The dollar index hit 3-month highs on Thursday, ahead of a U.S. jobs report that could offer clues on when the Federal Reserve will start to pare back stimulus. The U.S. currency rose as high as 111.165 yen for the first time since March 26, 2020, before trading flat compared to Wednesday at 111.095.
The dollar index, which measures the greenback against six counterparts, rose to 92.496 in early European deals, its highest since April 6.
The index posted its best month since November 2016 in June, driven by the Federal Open Market Committee (FOMC)’s surprise hawkish shift in the middle of that month, when policymakers signalled two interest rate hikes by the end of 2023.

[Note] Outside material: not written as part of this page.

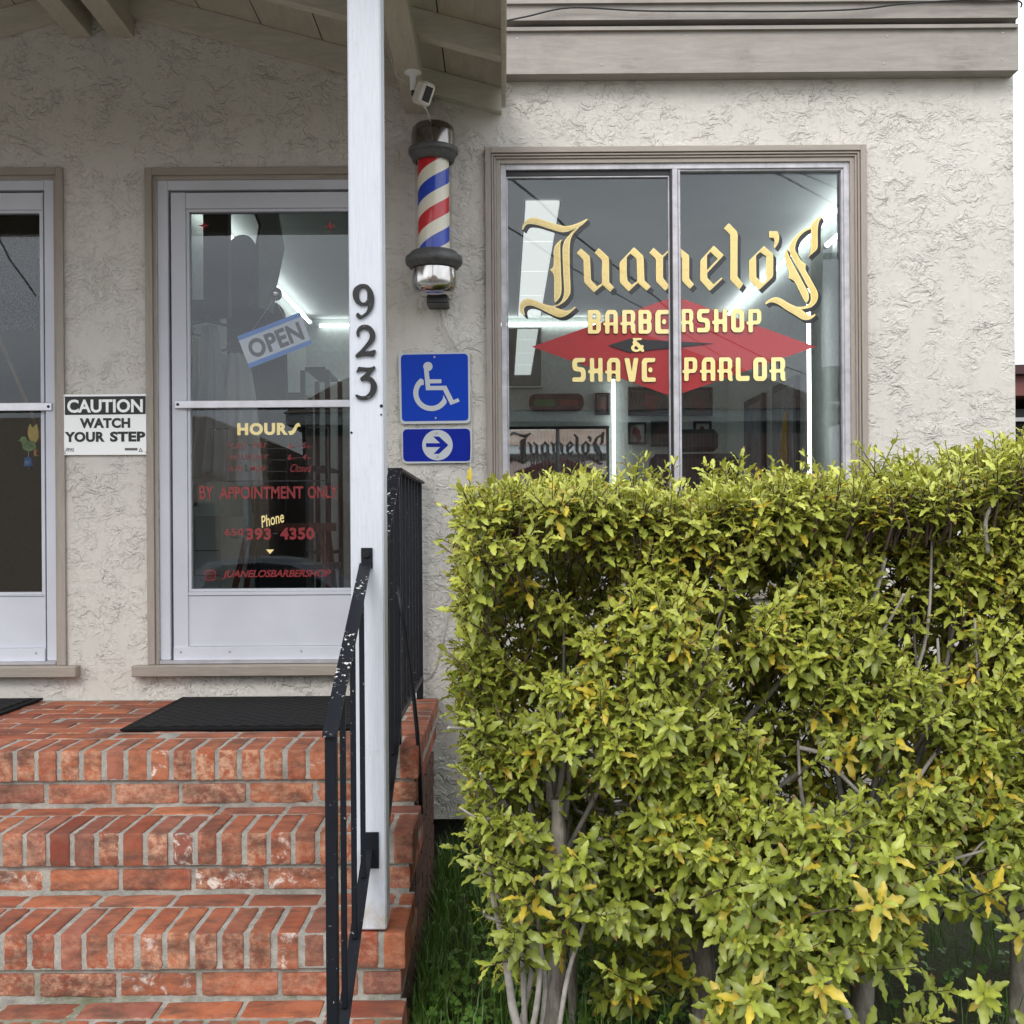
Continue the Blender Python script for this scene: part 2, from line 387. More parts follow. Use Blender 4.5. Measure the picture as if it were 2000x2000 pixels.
mb = MB(); mb.cbox(xm0+.002, xm1-.011, D+.004, D+.06, fr[2]+.022, fr[3]-.022); mb.cbox(xm1-.011+.0015, xm1, D+.010, D+.06, fr[2]+.022, fr[3]-.022)
mb.build('meeting_stile', M['alu_old'], W)
mb = MB(); mb.box(fr[0]+.022, xm0, D+.02, D+.06, fr[3]-.042, fr[3]-.0225); mb.box(xm0-.006, xm0+.0015, D+.012, D+.06, fr[2]+.022, fr[3]-.022); mb.build('track', M['black'], W)
mb = MB(); frame(mb, (fr[0]+.0225, xm0-.0065, fr[2]+.0225, fr[3]-.043), .006, D+.022, D+.06); mb.build('sash', M['alu_old'], W)
GY = D+.035
def pane(x0, x1, z0, z1, y, parent, name='glass'):
    m = MB(); m.add([(x0, y, z0), (x1, y, z0), (x1, y, z1), (x0, y, z1)], [(0, 1, 2, 3)], 0)
    m.add([(x0, y+.003, z0), (x1, y+.003, z0), (x1, y+.003, z1), (x0, y+.003, z1)], [(3, 2, 1, 0)], 1); return m.build(name, [M['glass'], M['clear']], parent)
pane(fr[0]+.02, xm0+.004, fr[2]+.02, fr[3]-.03, GY, W); pane(xm1-.008, fr[1]-.02, fr[2]+.02, fr[3]-.02, GY, W)
# ---- window lettering (painted on the inner side of the glass)
LY = GY-.0062
def px_polys(polys, sc, ox, oy, sm=True): return [conv(smooth(p) if sm else p, sc, ox, oy) for p in polys]
c1 = 1
J = px_polys([
 [(155,275,1),(180,195),(235,120),(320,88),(400,94),(560,145),(720,195),(820,220),(900,217),(990,195),(1080,160),(1185,108,1),(1200,120,1),(1110,205),(1020,248,1),(940,287),(880,310),(800,320),(740,310),(560,255),(400,205),(300,190),(240,195),(205,228),(180,282,1)],
 [(1195,124,1),(1090,215),(1010,300),(955,370),(925,450),(914,560),(913,750),(918,1000),(925,1150),(922,1280),(890,1350),(840,1410),(760,1468),(672,1508,1),(640,1487,1),(710,1470),(775,1420),(815,1340),(825,1250),(822,1150),(813,1000),(805,800),(800,600),(815,500),(850,430),(920,350),(1022,246,1)],
 [(795,430,1),(768,500),(765,600),(770,800),(775,950),(785,1150),(780,1280),(750,1360),(680,1440,1),(668,1350),(668,1150),(665,1020),(640,960),(598,910,1),(645,880),(660,820),(660,700),(662,600),(685,530),(740,465)],
 [(190,1640,1),(140,1590),(120,1520),(130,1450),(170,1400),(240,1370),(310,1378),(400,1410),(520,1460),(620,1484),(700,1515),(800,1548),(860,1560),(930,1545),(990,1500,1),(1015,1510,1),(950,1570),(880,1625),(820,1655),(760,1665),(690,1650),(560,1590),(430,1525),(330,1485),(250,1480),(200,1510),(190,1560),(208,1632,1)]], 8.05, 1000, 410)
S_ = px_polys([
 [(1020,72,1),(1032,90,1),(990,170),(975,300),(975,520),(960,590),(900,650),(820,720,1),(858,630),(870,560),(870,400),(870,230),(890,170),(950,110)],
 [(868,236,1),(790,262),(680,330),(600,410),(540,500),(520,580),(540,660),(600,780),(700,960),(800,1150),(850,1260),(865,1340),(862,1400),(835,1452),(760,1495),(640,1498,1),(700,1535),(780,1530),(880,1500),(950,1430),(980,1340),(970,1260),(930,1180),(860,1050),(785,920),(780,880),(790,825,1),(740,795),(700,750),(650,660),(620,600),(625,520),(660,430),(720,355),(790,300),(868,268,1)],
 [(485,580,1),(500,640),(540,730),(640,920),(740,1110),(820,1260),(835,1330),(825,1400),(790,1440,1),(755,1390),(700,1280),(620,1120),(580,1075),(510,1045,1),(520,980),(505,900),(470,800),(455,720),(460,640)],
 [(140,1440,1),(200,1390),(270,1355),(340,1350),(420,1385),(520,1445),(620,1492),(700,1532),(790,1600),(870,1640),(935,1610,1),(938,1640,1),(870,1690),(800,1710),(720,1695),(600,1620),(480,1550),(380,1480),(290,1435),(220,1430),(155,1465,1)]], 8.05, 1480, 410)
apo = px_polys([[(205,305,1),(335,305,1),(360,360),(365,420),(345,500),(295,575,1),(275,555,1),(290,500),(290,440),(270,410),(205,405,1)]], 8.05, 1480, 410)
u_ = px_polys([[(125,335),(262,455),(270,510),(285,835),(382,938),(462,885),(455,700),(462,545),(445,505),(342,405),(408,330),(560,470),(570,530),(572,870),(650,950),(588,1022),(468,915),(332,1030),(185,880),(175,850),(170,700),(165,530),(148,500),(58,408)]], 8.05, 1120, 440, False)
a_ = px_polys([[(965,315),(1110,450),(1118,500),(1125,700),(1130,840),(1232,940),(1165,1005),(1025,880),(880,1015),(755,890),(740,850),(740,700),(735,580),(750,545)],[(908,415),(850,475),(850,700),(860,840),(930,915),(1018,850),(1012,700),(1008,520),(990,485)]], 8.05, 1120, 440, False)
n_ = px_polys([[(1275,325),(1415,450),(1622,268),(1830,440),(1838,480),(1838,810),(1915,905),(1850,975),(1735,860),(1725,820),(1725,500),(1700,460),(1600,390),(1500,402),(1425,480),(1425,800),(1530,935),(1460,1005),(1325,870),(1315,830),(1312,520),(1300,490),(1208,405)]], 8.05, 1120, 440, False)
e_ = px_polys([[(610,708),(820,910),(470,1285),(472,1385),(605,1530),(775,1380),(795,1405),(520,1665),(330,1450),(322,1420),(325,1050),(345,1000)],[(540,840),(465,920),(465,1230),(695,990)]], 10.73, 1340, 410, False)
l_ = px_polys([[(928,235),(1090,400),(1115,470),(1110,700),(1108,1360),(1230,1520),(1150,1632),(975,1450),(955,1410),(960,900),(955,480),(940,460),(822,345)]], 10.73, 1340, 410, False)
o_ = px_polys([[(1495.5,476.8),(1512.5,492),(1513.7,497),(1513.5,534),(1511.5,539),(1485.5,563.5),(1469.5,547),(1466.5,540),(1466,506)],[(1487.8,488.6),(1479.8,495.8),(1480.3,538),(1492.9,550),(1499.5,544),(1499.8,497)]], 1, 0, 0, False)
sc_ = D/F
layer = 0
for glyph in (J, u_, a_, n_, e_, l_, o_, apo, S_):
    groups = [[p] for p in glyph] if glyph in (J, S_) else [glyph]
    for g in groups:
        layer += 1; e = (layer % 5)*.00012
        shape('letter_outline', g, LY+e, M['gold'], W, .0002)
        if glyph in (J, S_): shape('letter', g, LY-.0012+e, M['goldin'], W, .0002, off=-.0042)
        else: shape('letter', [inset_poly(p, .0024 if i == 0 else -.0024) for i, p in enumerate(g)], LY-.0012+e, M['goldin'], W, .0002)
        for k in range(0, 8):
            q = k/7; dx, dz = 6.6*q*sc_, -6.6*q*sc_
            shape('letter_shadow', [[(x+dx, z+dz) for x, z in p] for p in g], LY+.0012+.0004*k+e, M['letblack'], W, .0001)
G = {
'B': [[(0,1),(.8,1),(1,.86),(1,.62),(.92,.52),(1,.42),(1,.14),(.8,0),(0,0)],[(.36,.84),(.64,.84),(.64,.61),(.36,.61)],[(.36,.42),(.64,.42),(.64,.15),(.36,.15)]],
'A': [[(.12,0),(.12,.35),(0,.35),(0,.47),(.12,.47),(.12,.82),(.3,1),(.85,1),(1,.85),(1,0),(.7,0),(.7,.35),(.42,.35),(.42,0)],[(.42,.47),(.7,.47),(.7,.82),(.42,.82)]],
'R': [[(.12,0),(.12,.36),(0,.36),(0,.48),(.12,.48),(.12,1),(.85,1),(1,.87),(1,.58),(.9,.47),(1,.38),(1,.12),(1.04,0),(.78,0),(.7,.12),(.7,.36),(.42,.36),(.42,0)],[(.42,.5),(.7,.5),(.7,.84),(.42,.84)]],
'E': [[(0,.1),(0,.85),(.15,1),(1,1),(.94,.82),(.37,.82),(.37,.18),(1,.18),(1,0),(.1,0)], None],
'S': [[(0,.19),(0,0),(.85,0),(1,.14),(1,.46),(.85,.6),(.36,.63),(.36,.82),(.93,.82),(1,1),(.15,1),(0,.85),(0,.58),(.15,.45),(.64,.42),(.64,.19)]],
'H': [[(.12,0),(.12,.36),(0,.36),(0,.5),(.12,.5),(.12,1),(.42,1),(.42,.55),(.7,.55),(.7,1),(1,1),(1,0),(.7,0),(.7,.36),(.42,.36),(.42,0)]],
'O': [[(.2,0),(0,.14),(0,.86),(.2,1),(.8,1),(1,.86),(1,.14),(.8,0)],[(.36,.2),(.64,.2),(.64,.8),(.36,.8)]],
'P': [[(.12,0),(.12,.34),(0,.34),(0,.46),(.12,.46),(.12,1),(.85,1),(1,.87),(1,.5),(.85,.34),(.42,.34),(.42,0)],[(.42,.5),(.7,.5),(.7,.84),(.42,.84)]],
'V': [[(0,1),(.36,1),(.53,.42),(.66,1),(1,1),(.74,0),(.33,0)]],
'L': [[(0,1),(.34,1),(.34,.2),(1,.22),(.96,0),(.15,0),(0,.1)]],
'&': [[(.1,1),(.85,1),(.78,.85),(.5,.85),(.42,.78),(.62,.62),(.78,.45),(.85,.52),(1,.4),(.9,.3),(1,.12),(.98,0),(.8,.02),(.72,.1),(.5,0),(.2,.02),(0,.2),(.02,.4),(.2,.55),(.1,.7),(.22,.84)],[(.38,.46),(.6,.24),(.45,.15),(.28,.2),(.24,.34)]]}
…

Traders are looking to Friday’s U.S. nonfarm payrolls report for confirmation of that outlook, with economists polled by Reuters expecting a gain of 700,000 jobs last month, compared with 559,000 in May, and an unemployment rate of 5.7% versus 5.8% in the previous month.
The greenback extended gains on Wednesday after data showed U.S. private payrolls increased by a greater-than-expected 692,000 jobs in June.
“Logically, one should expect a larger dollar reaction in the event of a beat rather than miss,” said Calvin Tse, head of North America FX strategy at CitiFX. “Should the number come in significantly higher than expectations, the markets are likely to interpret that the strong labour market the Fed is expecting to see come the fall is happening earlier than expected.”